La vita del tranquillo Tony Webster scorre al riparo di scelte ragionevoli e con l’accettazione della propria mediocrità. Subisce però un’impennata all’arrivo della lettera di un avvocato, che annuncia un’inattesa quanto enigmatica eredità. È così che si trova costretto ad abbandonare la noiosa sicurezza del quotidiano, per tornare con la mente al passato e alle sue molte zone d’ombra.
Il libro è diviso in due soli capitoli: nel primo scopriamo la storia del giovane Tony, della sua formazione morale, sentimentale e sessuale; nel secondo un Tony anziano cerca di comprendere le vicissitudini del primo.
La narrazione ruota attorno al tema del ricordo, e soprattutto mette in luce la fallacia della storia, quella certezza che prende consistenza là dove le imperfezioni della memoria incontrano le inadeguatezze della documentazione, secondo il geniale amico dei tempi del liceo, Adrian Finn. Amico che gli soffierà la ragazza di allora, Veronica, e che ritorna nel suo presente con prepotenza inaspettata.

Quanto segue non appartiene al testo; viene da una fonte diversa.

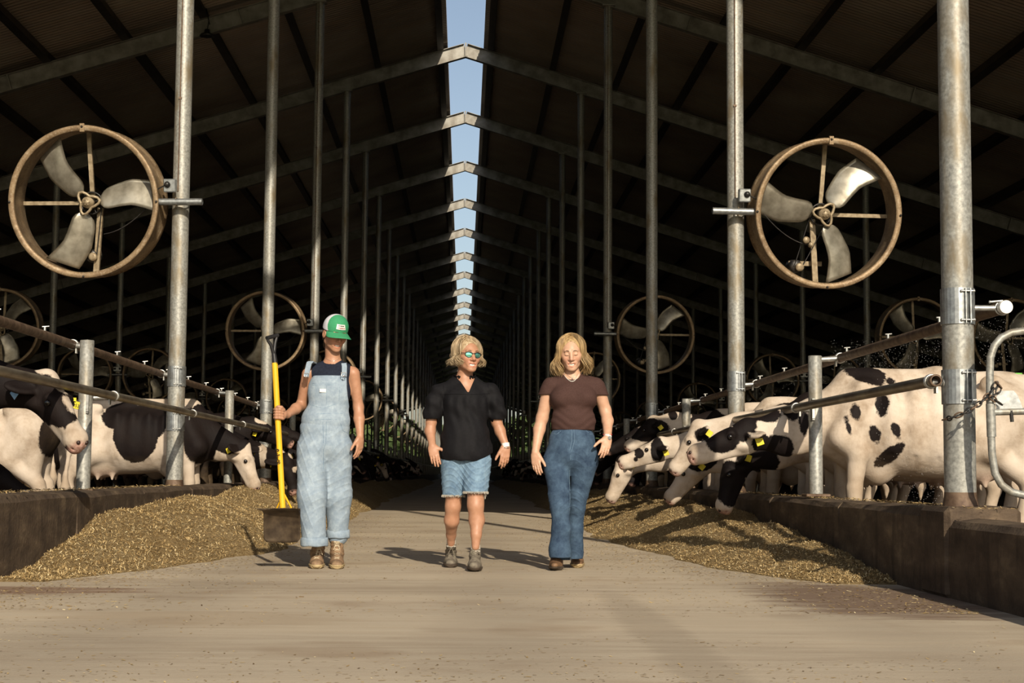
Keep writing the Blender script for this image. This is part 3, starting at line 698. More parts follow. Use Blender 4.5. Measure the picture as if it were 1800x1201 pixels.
for k in range(3, 13, 2):
    for s, nm in ((-1, 'left'), (1, 'right')):
        for q in (-1, 1):
            o = copy_tree(fanR if q > 0 else fanL); place(o, XC+s*10.15+q*.95, YB[k], FZ, 0, 4, 'dark fan ring on a post out in the shaded %s cow area' % nm, 'fans out in the %s cow area' % nm)
            own = {(3, -1, 1): 'fan ring cut by the left picture edge, above the upper left rail', (3, 1, -1): 'dark fan ring behind the upper rail, left of the thick right post', (3, 1, 1): 'dark fan ring right of the thick right post, by the capped pipe',
                   (5, -1, -1): 'small dark fan behind the left rails, nearest the short galvanised post', (5, -1, 1): 'small dark fan behind the left rails, just left of the bright fan post', (5, 1, -1): 'small dark fan just right of the bright right fan post, above the cows', (5, 1, 1): 'small dark fan above the neck of the large white spotted cow'}.get((k, s, q))
            if own: o['label'] = own; del o['group']
# hanging barn lamp
lp = P(364, 62, YB[3]-.3)
t = thing('barn_lamp', 'dark round barn lamp hanging on a cable under the upper left roof', 'lamp', lp)
zt = roof_z(lp.x)-.35-lp.z
m = MB(); m.tube([(0, 0, .1), (.03, 0, .3), (-.03, 0, .55), (0, .3, zt)], .01, 6); m.build('cable', M['dark'], t)
m = MB(); m.lathe([(0, .12), (.05, .12), (.06, .05), (.13, .02), (.15, -.02), (.12, -.03), (0, -.03)], 24, 'Z'); m.build('lamp_housing', M['dark'], t)
# ------------------------------------------------------------ trees and field beyond the far end
def tree(x, y, hgt, seed, label):
    r = np.random.default_rng(seed); t = thing('tree', label, 'tree', (x, y, 0), group='trees beyond the far end of the barn')
    m = MB(); m.tube([(0, 0, -.2), (.1, 0, hgt*.3), (0, .1, hgt*.7)], [.35, .25, .1], 8); m.build('trunk', M['bark'], t)
    n = 1400; c = r.normal(0, 1, (n, 3)); c /= np.linalg.norm(c, axis=1)[:, None]; rad = r.uniform(.55, 1.05, n)**.6
    lob = 1+.18*np.sin(c[:, 0]*5+seed)+.15*np.sin(c[:, 2]*6+seed*2)
    c = c*(rad*lob)[:, None]*np.array([hgt*.42, hgt*.42, hgt*.42]) + [0, 0, hgt*.58]
    s = hgt*.045; a = r.normal(0, s, (n, 3)); b = r.normal(0, s, (n, 3)); V = np.stack([c-a-b*.5, c+a-b*.5, c+a+b, c-a+b], 1).reshape(-1, 3)
    link('crown', np_mesh('crown', V, np.arange(4*n).reshape(-1, 4), M['leaf'], False), t)
rr = random.Random(3)
for i in range(26):
    x = -30+2.4*i+rr.uniform(-1, 1); tree(x, YEND+30+rr.uniform(0, 30), rr.uniform(6, 9.5) if abs(x) > 5 else rr.uniform(5, 8), i, 'bushy green tree beyond the open far end of the barn')
# ------------------------------------------------------------ cows
def unit(v): v = np.array(v, float); return v/np.linalg.norm(v)
def cow_build(neck_end, nose, roll_s=None, h=.016, turn=0.0, black=None, white=None, default_white=True, step=0.0):
    """cow facing +x, hooves at z = 0, front hooves near x = .53; returns mesh arrays and the head frame"""
    ne = np.array(neck_end, float); no = np.array(nose, float)
    u = unit(no-ne); s0 = unit(np.cross([0, 0, 1], u)) if roll_s is None else unit(roll_s); s0 = unit(s0-(s0@u)*u); n = np.cross(u, s0)
    lo = [-1.3, min(-.46, no[1]-.2, ne[1]-.3), -.02]; hi = [max(no[0], ne[0])+.25, max(.46, no[1]+.2, ne[1]+.3), max(1.56, ne[2]+.25)]
    lo[2] = min(lo[2], no[2]-.2)
    S = SDF(lo, hi, h)
    S.ell((-.15, 0, .93), (.78, .345, .40), k=.05)
    S.ell((.38, 0, .97), (.36, .27, .41), k=.09)
    S.ell((-.72, 0, 1.08), (.33, .27, .30), k=.09)
    S.cone((.52, 0, 1.33), (-.2, 0, 1.345), .085, .075, .10); S.cone((-.2, 0, 1.345), (-.95, 0, 1.30), .075, .07, .10)
    for q in (-1, 1):
        S.ell((-.58, q*.225, 1.29), (.10, .06, .07), k=.07)                # hooks
        S.ell((-1.0, q*.12, 1.22), (.07, .05, .06), k=.06)                 # pins
        S.cone((.44, q*.17, 1.22), (.62, q*.21, .86), .10, .11, .07)       # shoulder
        S.cone((.62, q*.21, .86), (.50, q*.19, .72), .115, .085, .05)
        fx = step*q
        S.chain([(.50, q*.19, .74), (.53+fx*.5, q*.18, .44), (.53+fx, q*.18, .38), (.51+fx, q*.18, .14), (.55+fx, q*.18, .05), (.57+fx, q*.18, .03)], [.085, .062, .056, .046, .055, .06], .03)
        S.cone((-.72, q*.17, 1.08), (-.56, q*.2, .78), .20, .13, .08)      # thigh
        S.cone((-.78, q*.17, .98), (-.80, q*.17, .62), .16, .085, .06)
        S.chain([(-.58, q*.2, .76), (-.86-fx*.5, q*.17, .52), (-.88-fx*.5, q*.17, .46), (-.80-fx, q*.17, .15), (-.74-fx, q*.17, .05), (-.72-fx, q*.17, .03)], [.11, .068, .06, .046, .055, .06], .035)
        for a in (-.38, -.55): S.cone((a, q*.09, .56), (a, q*.1, .47), .022, .015, .02)
    S.ell((-.50, 0, .64), (.25, .19, .15), k=.06)                         # udder
    for a in np.linspace(-.30, .25, 4): S.ell((a, .275, 1.0), (.05, .06, .24), k=.10); S.ell((a, -.275, 1.0), (.05, .06, .24), k=.10)
    S.cone((.62, 0, .86), (.30, 0, .60), .16, .13, .08)                    # brisket
    dip = np.clip((1.15-ne[2])*.5, 0, .08); nk0 = np.array([.55, 0, 1.14-dip]); mid = nk0*.38+ne*.62+np.array([0, 0, .02-dip])
    fl = (s0, .66)
    S.cone(nk0, mid, .25, .155, .10, fl); S.cone(mid, ne+u*.03-n*.04, .155, .12, .06, fl)
    S.cone((.62, 0, .92), mid-n*.08, .14, .10, .08, (s0, .5))             # dewlap
    # head
    f = lambda a, b, c: ne + u*a + n*b + s0*c
    S.cone(f(.03, -.03, 0), f(.22, -.035, 0), .105, .088, .04, (s0, .88))
    S.ell(f(-.01, .035, 0), (.05, .05, .05), k=.05)
    S.cone(f(.18, -.02, 0), f(.44, -.035, 0), .078, .062, .04)
    S.ell(f(.47, -.045, 0), (.078, .078, .078), k=.03)
    S.cone(f(.45, -.085, 0), f(.50, -.085, 0), .05, .045, .02, (s0, 1.1))
    S.cone(f(.06, -.115, 0), f(.40, -.10, 0), .07, .042, .04, (s0, .75))
    for q in (-1, 1):
        S.ell(f(.17, .015, q*.075), (.04, .04, .04), k=.03)
        S.ell(f(.10, -.10, q*.05), (.06, .06, .04), k=.04)
        e0 = f(.03, -.03, q*.09); e1 = f(-.01, -.055, q*.25); ax = unit(e1-e0); az = unit(np.cross(ax, u)); ay = np.cross(az, ax)
        S.ell((e0+e1)/2, (.125, .062, .026), np.stack([ax, unit(ay), az], 1), k=.02)
        S.ell((e0+e1)/2+az*.026*(1 if az @ n < 0 else -1)*-1, (.09, .04, .018), np.stack([ax, unit(ay), az], 1), k=.01, sub=True)
        S.ell(f(.535, -.015, q*.035), (.018, .018, .014), k=.01, sub=True)
        S.ell(f(.19, .0, q*.118), (.025, .025, .025), k=.015, sub=True)
    S.cone(f(.52, -.075, -.05), f(.52, -.075, .05), .008, .008, .008, sub=True)
    S.chain([(-1.02, 0, 1.27), (-1.12, 0, 1.15), (-1.13, .01, .85), (-1.10, .02, .62), (-1.10, .02, .48), (-1.09, .02, .33)], [.045, .032, .024, .022, .05, .012], .03)
    V, Q = S.nets()
    # colour fields
    def fld(lst):
        d = np.full(len(V), 9.0)
        for (cx, cy_, cz_, rx, ry, rz, *rot) in lst:
            p = V-np.array([cx, cy_, cz_])
            if rot: a = rot[0]; p = np.stack([p[:, 0]*math.cos(a)+p[:, 2]*math.sin(a), p[:, 1], -p[:, 0]*math.sin(a)+p[:, 2]*math.cos(a)], 1)
            q = p/np.array([rx, ry, rz]); d = np.minimum(d, (np.linalg.norm(q, axis=1)-1)*min(rx, rz))
        return d
    if default_white:
        patch = fld(black or [])
        if white: patch = np.maximum(patch, -fld(white)) if black else patch
    else: patch = -fld(white or []); 
    dn = np.linalg.norm(V-f(.54, -.07, 0), axis=1); pink = np.clip((.085-dn)/.03, 0, 1)*.9
    ud = np.linalg.norm((V-np.array([-.5, 0, .55]))/np.array([.26, .2, .12]), axis=1); pink = np.maximum(pink, np.clip((1.1-ud)*2.5, 0, 1)*.4)
    soil = np.clip((.75-V[:, 2])/.7, 0, 1)*.85*(V[:, 0] < .75) + np.clip((V[:, 0]*-1-.85)*3, 0, 1)*.3
    hoof = np.clip((.07-V[:, 2])/.02, 0, 1)*(V[:, 0] < .8); soil = np.maximum(soil, hoof)
    return dict(V=V, Q=Q, patch=patch, pink=pink, soil=np.clip(soil, 0, 1), f=f, u=u, n=n, s=s0)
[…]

L’abilità di Barnes è tutta nel creare una sorta di thriller esistenziale, retto su un filo sottile, ricco di domande e pensieri del protagonista. Una suspense che imprigiona nelle pagine, con tratti spesso ironici seppure a volte un po’ algidi, fino al sorprendente finale. È a questo punto che il narratore ci lascia con un palmo di naso e ancora molto da fare, nel ruolo di lettori. Perché il tema del ricordo, perno dell’opera, ci costringe a porci domande, facendoci tornare col pensiero a tutta la storia appena letta. Quanto e quante volte manipoliamo un ricordo per assoggettarlo al nostro presente? Quante volte un ricordo si sovrappone alla verità impedendoci di vederla chiaramente? La capacità di Barnes è di costringerci, con questo piccolo capolavoro di invenzione letteraria, a leggere e rileggere con il suo sguardo cinico, spietato e ironico l’inettitudine del protagonista. E forse la nostra.